His first solo exhibition in Australia was held at the Macquarie Galleries in Sydney in 1967 following his return to Australia. Since that time he has continued to exhibit widely throughout the country, including most recently solo shows in Sydney (2006) and Brisbane (2005).
Looby has won many prizes, most famously the 1984 Archibald Prize for his portrait of actor Max Gillies. He has also won the Blake Prize for Religious Art (1973) and the Sulman Prize (1974). He was the 1973-74 Creative Arts Fellow at the Australian National University and in 1992 was named Canberra Artist of the Year. Collections holding his work include the National Gallery of Australia, most state galleries and regional, institutional, corporate and private collections in Australia and overseas.
Looby’s considerable reputation rests on his figurative painting. His works are characterised by figures which have a puppet-like appearance, minimally differentiated from each other and often in bland, featureless surroundings. Paint is thickly applied so that the figures stand out from the canvas almost in bas-relief.
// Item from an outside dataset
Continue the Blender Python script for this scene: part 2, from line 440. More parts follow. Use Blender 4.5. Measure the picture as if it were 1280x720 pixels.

The quality controller highlights Looby’s personal struggle with art bureaucrats (a struggle configured in several series of paintings). The tone of the work reflects his irritation with what he perceives as the denigration of the role of the artist in favour of those who, he believes, control the art world viz curators, trustees, dealers. There is a degree of satiric humour in his portrayal of the mannikin Controller who appears to be instructing disinterested parties in the intricacies of marking a piece of paper with a cross. The figures are abstracted and faces are masks. Individuality is subsumed except for the Controller himself whose is the only one with a semblance of reality. This is a clever and witty work where pictorial means happily marry thematic subject.